** START OF DATA TO PROCESS **

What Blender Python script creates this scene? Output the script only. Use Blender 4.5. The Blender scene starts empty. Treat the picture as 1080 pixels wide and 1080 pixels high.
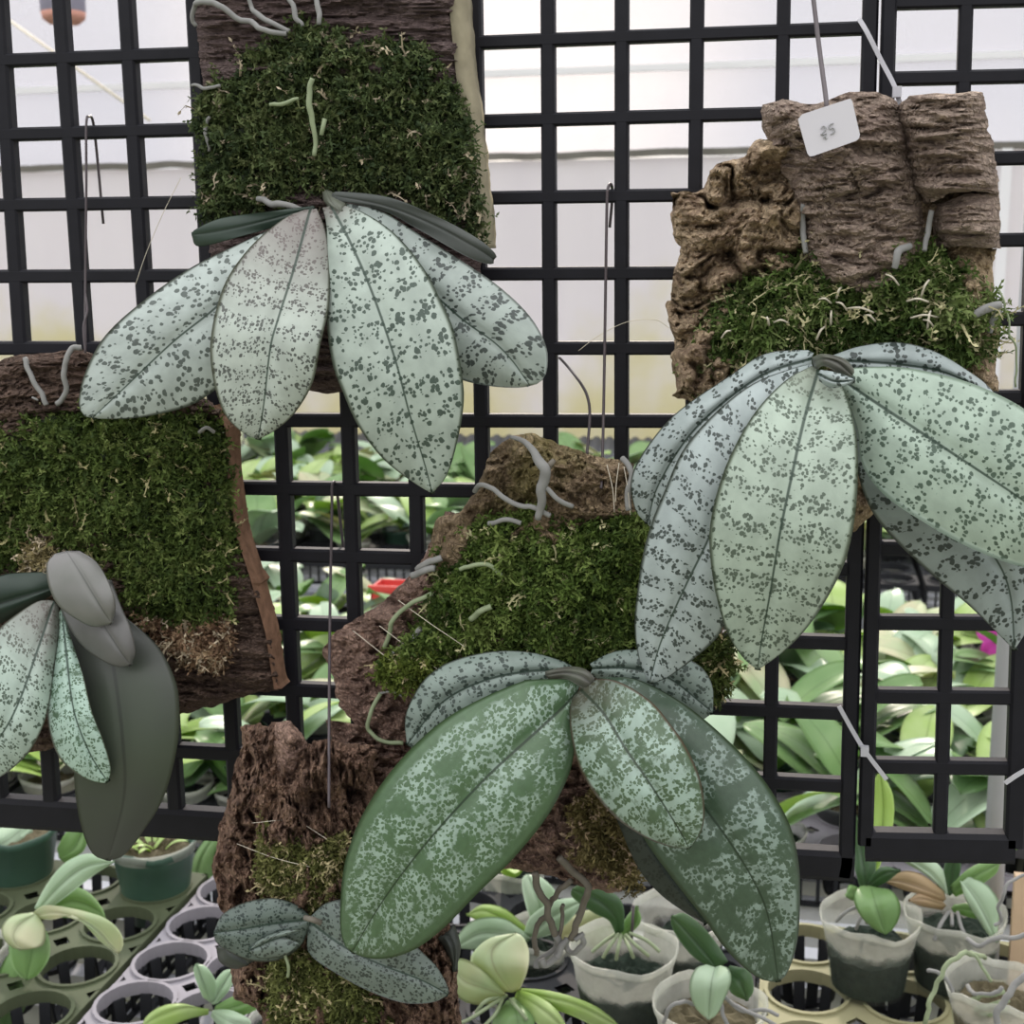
import bpy, math, random
import numpy as np
from mathutils import Matrix, Vector

rng = np.random.default_rng(7)
random.seed(7)
SC = bpy.context.scene
COL = SC.collection

# ------------------------------------------------------------------ camera
F = 1421.0
def _rot(w):
    w = np.array(w, float); th = np.linalg.norm(w) + 1e-12; k = w / th
    K = np.array([[0, -k[2], k[1]], [k[2], 0, -k[0]], [-k[1], k[0], 0]])
    return np.eye(3) + np.sin(th) * K + (1 - np.cos(th)) * K @ K
CP = np.array([.1722, -.7304, .1392])
RC = _rot([.2014, .2071, .0099]) @ np.array([[1, 0, 0], [0, 0, -1], [0, 1, 0]], float)

cam = bpy.data.cameras.new('camera'); camo = bpy.data.objects.new('camera', cam); COL.objects.link(camo)
right, down, fwd = RC
camo.matrix_world = Matrix(((right[0], -down[0], -fwd[0], CP[0]), (right[1], -down[1], -fwd[1], CP[1]),
                            (right[2], -down[2], -fwd[2], CP[2]), (0, 0, 0, 1)))
cam.sensor_width = 36; cam.lens = 36 * F / 1080
cam.clip_start = .02; cam.clip_end = 100
cam.dof.use_dof = True; cam.dof.focus_distance = .66; cam.dof.aperture_fstop = cam.lens / 2.2
SC.camera = camo

def rays(P):
    P = np.atleast_2d(np.asarray(P, float))[:, :2]
    q = np.stack([(P[:, 0] - 540) / F, (P[:, 1] - 540) / F, np.ones(len(P))], 1)
    return q @ RC
def at(P, d):
    """points on the plane d metres in front of the trellis"""
    r = rays(P); d = np.broadcast_to(np.asarray(d, float), (len(r),))
    return CP + r * ((-d - CP[1]) / r[:, 1])[:, None]
def atz(x, y, z):
    r = rays([(x, y)])[0]
    return CP + r * ((z - CP[2]) / r[2])

# ------------------------------------------------------------------ noise
def _hash(i, j, k, s):
    h = (i * 374761393 + j * 668265263 + k * 2147483647 + s * 974634777) & 0xFFFFFFFF
    h = ((h ^ (h >> 13)) * 1274126177) & 0xFFFFFFFF
    h = h ^ (h >> 16)
    return (h & 0xFFFFFF) / float(0xFFFFFF)
def vnoise(P, s=0):
    P = np.asarray(P, float); i = np.floor(P).astype(np.int64); f = P - i; f = f * f * f * (f * (f * 6 - 15) + 10)
    r = 0
    for a in (0, 1):
        wx = f[:, 0] if a else 1 - f[:, 0]
        for b in (0, 1):
            wy = f[:, 1] if b else 1 - f[:, 1]
            for c in (0, 1):
                wz = f[:, 2] if c else 1 - f[:, 2]
                r = r + wx * wy * wz * _hash(i[:, 0] + a, i[:, 1] + b, i[:, 2] + c, s)
    return r * 2 - 1
def fbm(P, o=4, s=0):
    r = 0; a = 1; t = 0
    for k in range(o):
        r = r + a * vnoise(P * (2 ** k) + 17.3 * k, s + k); t += a; a *= .5
    return r / t
def ridged(P, o=3, s=0):
    r = 0; a = 1; t = 0
    for k in range(o):
        r = r + a * (1 - np.abs(vnoise(P * (2 ** k) + 9.1 * k, s + k)) * 2); t += a; a *= .5
    return r / t

# ------------------------------------------------------------------ objects
def empty(name, loc, label=None, cat=None, group=None):
    o = bpy.data.objects.new(name, None); COL.objects.link(o); o.location = [float(v) for v in loc]
    o.empty_display_size = .02
    if label: o['label'] = label
    if cat: o['category'] = cat
    if group: o['group'] = group
    return o
def mk(name, V, Fc, mat, parent=None, smooth=True, uv=None, uv2=None, col=None, label=None, cat=None, kind=None, group=None, local=False, origin=None):
    V = np.asarray(V, float)
    if parent is not None and not local: V = V - np.array(parent.location if origin is None else origin)
    m = bpy.data.meshes.new(name)
    if isinstance(Fc, np.ndarray) and Fc.ndim == 2:
        n = Fc.shape[1]
        m.vertices.add(len(V)); m.vertices.foreach_set('co', V.astype(np.float32).ravel())
        m.loops.add(Fc.size); m.loops.foreach_set('vertex_index', Fc.astype(np.int32).ravel())
        m.polygons.add(len(Fc)); m.polygons.foreach_set('loop_start', np.arange(0, Fc.size, n, dtype=np.int32))
        m.update(calc_edges=True)
    else:
        m.from_pydata([tuple(v) for v in V], [], [tuple(int(i) for i in f) for f in Fc])
    m.polygons.foreach_set('use_smooth', np.full(len(m.polygons), bool(smooth)))
    li = np.zeros(len(m.loops), np.int32); m.loops.foreach_get('vertex_index', li)
    for nm, u in (('UVMap', uv), ('UVNorm', uv2)):
        if u is not None:
            l = m.uv_layers.new(name=nm); l.data.foreach_set('uv', np.asarray(u, np.float32)[li].ravel())
    if col is not None:
        a = m.color_attributes.new('Col', 'FLOAT_COLOR', 'POINT')
        c = np.ones((len(V), 4), np.float32); c[:, :3] = col; a.data.foreach_set('color', c.ravel())
    m.materials.append(mat); m.update()
    o = bpy.data.objects.new(name, m); COL.objects.link(o)
    if parent is not None: o.parent = parent
    if label: o['label'] = label
    if cat: o['category'] = cat
    if kind: o['kind'] = kind
    if group: o['group'] = group
    return o
class MB:
    def __init__(s): s.V = []; s.F = []; s.n = 0
    def add(s, V, Fc):
        V = np.asarray(V, float); s.V.append(V); s.F += [[int(i) + s.n for i in f] for f in Fc]; s.n += len(V)
    def box(s, a, b):
        x0, y0, z0 = a; x1, y1, z1 = b
        s.add([(x0,y0,z0),(x1,y0,z0),(x1,y1,z0),(x0,y1,z0),(x0,y0,z1),(x1,y0,z1),(x1,y1,z1),(x0,y1,z1)],
              [(0,3,2,1),(4,5,6,7),(0,1,5,4),(1,2,6,5),(2,3,7,6),(3,0,4,7)])
    def tube(s, P, r, n=8):
        V, Fc = tube_geo(P, r, n); s.add(V, Fc)
    def lathe(s, prof, c=(0, 0, 0), n=24, closed=False):
        prof = np.asarray(prof, float); k = len(prof); th = np.arange(n) * 2 * math.pi / n
        V = np.stack([np.outer(prof[:, 0], np.cos(th)), np.outer(prof[:, 0], np.sin(th)), np.outer(prof[:, 1], np.ones(n))], 2).reshape(-1, 3) + np.array(c)
        Fc = []
        for i in range(k - 1 if not closed else k):
            j = (i + 1) % k
            for a in range(n): b = (a + 1) % n; Fc.append((i*n+a, i*n+b, j*n+b, j*n+a))
        s.add(V, Fc)
    def obj(s, name, mat, parent=None, **kw): return mk(name, np.concatenate(s.V), s.F, mat, parent, **kw)
def cr(P, n=8):
    P = np.asarray(P, float)
    if len(P) < 3: return P
    Q = np.vstack([2 * P[0] - P[1], P, 2 * P[-1] - P[-2]]); t = np.linspace(0, 1, n, endpoint=False)[:, None]; out = []
    for i in range(1, len(Q) - 2):
        a, b, c, d = Q[i-1], Q[i], Q[i+1], Q[i+2]
        out.append(.5 * (2*b + (c - a)*t + (2*a - 5*b + 4*c - d)*t*t + (3*b - a - 3*c + d)*t**3))
    return np.vstack(out + [P[-1:]])
def resample(P, n, smooth=True, dims=2):
    P = np.asarray(P, float)
    if smooth: P = cr(P)
    l = np.r_[0, np.cumsum(np.linalg.norm(np.diff(P[:, :dims], axis=0), axis=1))]
    t = np.linspace(0, l[-1], n)
    return np.stack([np.interp(t, l, P[:, k]) for k in range(P.shape[1])], 1)
def tube_geo(P, r, n=8):
    P = np.asarray(P, float); k = len(P); r = np.broadcast_to(np.asarray(r, float), (k,))
    T = np.gradient(P, axis=0); T /= np.linalg.norm(T, axis=1)[:, None] + 1e-12
    u = np.cross(T[0], [0.31, 0.2, 0.93]); u /= np.linalg.norm(u); V = []
    for i in range(k):
        u = u - T[i] * np.dot(u, T[i]); u /= np.linalg.norm(u) + 1e-12; w = np.cross(T[i], u)
        for a in range(n):
            th = 2 * math.pi * a / n; V.append(P[i] + r[i] * (math.cos(th) * u + math.sin(th) * w))
    Fc = []
    for i in range(k - 1):
        for a in range(n): b = (a + 1) % n; Fc.append((i*n+a, i*n+b, (i+1)*n+b, (i+1)*n+a))
    Fc.append(tuple(range(n))[::-1]); Fc.append(tuple((k-1)*n + a for a in range(n)))
    return np.array(V), Fc
def tube(name, P, r, mat, parent, n=8, dens=8, jitter=0., **kw):
    """P: (px, py, d) points"""
    P = cr(np.asarray(P, float), dens); W = at(P, P[:, 2])
    if jitter: W = W + jitter * np.stack([fbm(W * 90 + 5, 2, 31), fbm(W * 90 + 9, 2, 41), fbm(W * 90 + 2, 2, 51)], 1)
    if 'root' in name: r = [q * .72 for q in r] if isinstance(r, (list, tuple)) else r * .72
    if name == 'thread': r = r * .6
    if isinstance(r, (list, tuple)): r = np.interp(np.linspace(0, 1, len(W)), np.linspace(0, 1, len(r)), r)
    V, Fc = tube_geo(W, r, n); return mk(name, V, Fc, mat, parent, **kw)

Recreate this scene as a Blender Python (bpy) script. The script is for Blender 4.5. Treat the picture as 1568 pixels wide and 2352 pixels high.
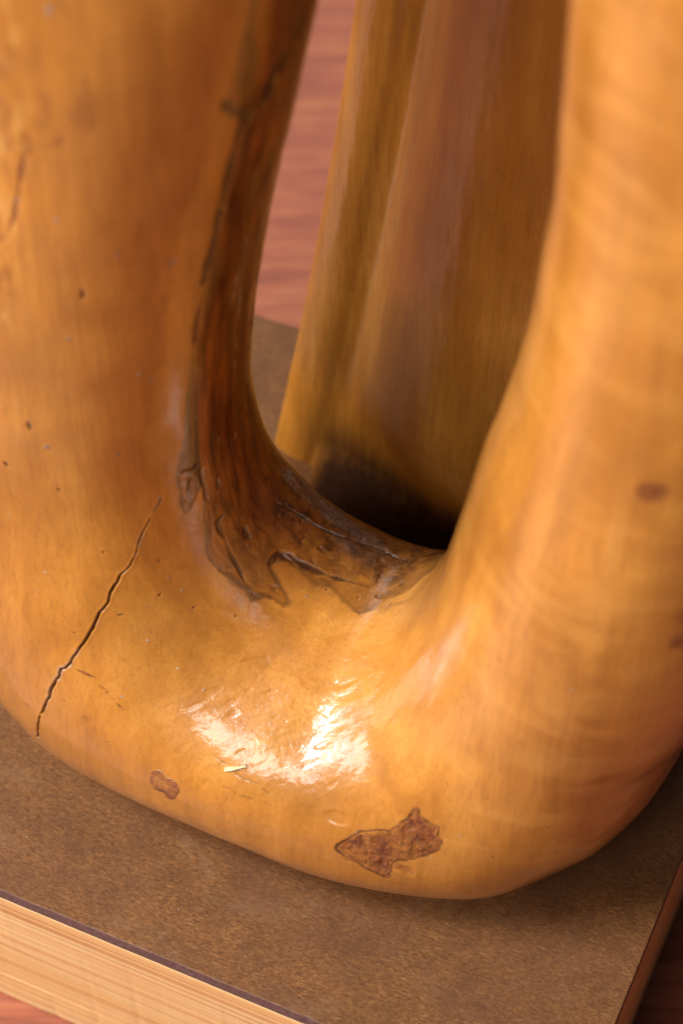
import bpy, bmesh, math, random, os
import numpy as np
from mathutils import Vector, Matrix
from mathutils.bvhtree import BVHTree

for o in list(bpy.data.objects):
    bpy.data.objects.remove(o, do_unlink=True)
SC = bpy.context.scene
COL = SC.collection
RND = random.Random(7)

# ------------------------------------------------------------------ camera
F_PX, CX, CY = 5000.0, 784.0, 1176.0            # measured on a 1568 x 2352 print of the photograph
PITCH = math.radians(51.0)
CAM = np.array([0.0, 0.0, 0.542])
cam_d = bpy.data.cameras.new('camera')
cam = bpy.data.objects.new('camera', cam_d)
COL.objects.link(cam)
cam.location = CAM
cam.rotation_euler = (math.radians(90) - PITCH, 0, 0)
cam_d.sensor_fit = 'VERTICAL'
cam_d.sensor_height = 36.0
cam_d.sensor_width = 24.0
cam_d.lens = F_PX / 2352 * 36.0
cam_d.clip_start = 0.01
cam_d.clip_end = 60
cam_d.dof.use_dof = True
cam_d.dof.focus_distance = 0.595
cam_d.dof.aperture_fstop = 9.5
SC.camera = cam

# ------------------------------------------------------------------ light and exposure
W = bpy.data.worlds.new('World')
SC.world = W
W.use_nodes = True
W.node_tree.nodes['Background'].inputs[0].default_value = (0.80, 0.86, 1.0, 1)
W.node_tree.nodes['Background'].inputs[1].default_value = 0.05

def area(name, loc, target, sx, sy, power, colour):
    d = bpy.data.lights.new(name, 'AREA')
    d.shape = 'RECTANGLE'
    d.size, d.size_y, d.energy, d.color = sx, sy, power, colour
    o = bpy.data.objects.new(name, d)
    COL.objects.link(o)
    o.location = loc
    o.rotation_euler = (Vector(target) - Vector(loc)).to_track_quat('-Z', 'Y').to_euler()
    return o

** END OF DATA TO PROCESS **

Look at the listing and set down only the lines from its start through the line with "RC = _rot([.2014, .2071, .0099])", word for word and without pictures.

What Blender Python script creates this scene? Output the script only. Use Blender 4.5. The Blender scene starts empty. Treat the picture as 1080 pixels wide and 1080 pixels high.
import bpy, math, random
import numpy as np
from mathutils import Matrix, Vector

rng = np.random.default_rng(7)
random.seed(7)
SC = bpy.context.scene
COL = SC.collection

# ------------------------------------------------------------------ camera
F = 1421.0
def _rot(w):
    w = np.array(w, float); th = np.linalg.norm(w) + 1e-12; k = w / th
    K = np.array([[0, -k[2], k[1]], [k[2], 0, -k[0]], [-k[1], k[0], 0]])
    return np.eye(3) + np.sin(th) * K + (1 - np.cos(th)) * K @ K
CP = np.array([.1722, -.7304, .1392])
RC = _rot([.2014, .2071, .0099]) @ np.array([[1, 0, 0], [0, 0, -1], [0, 1, 0]], float)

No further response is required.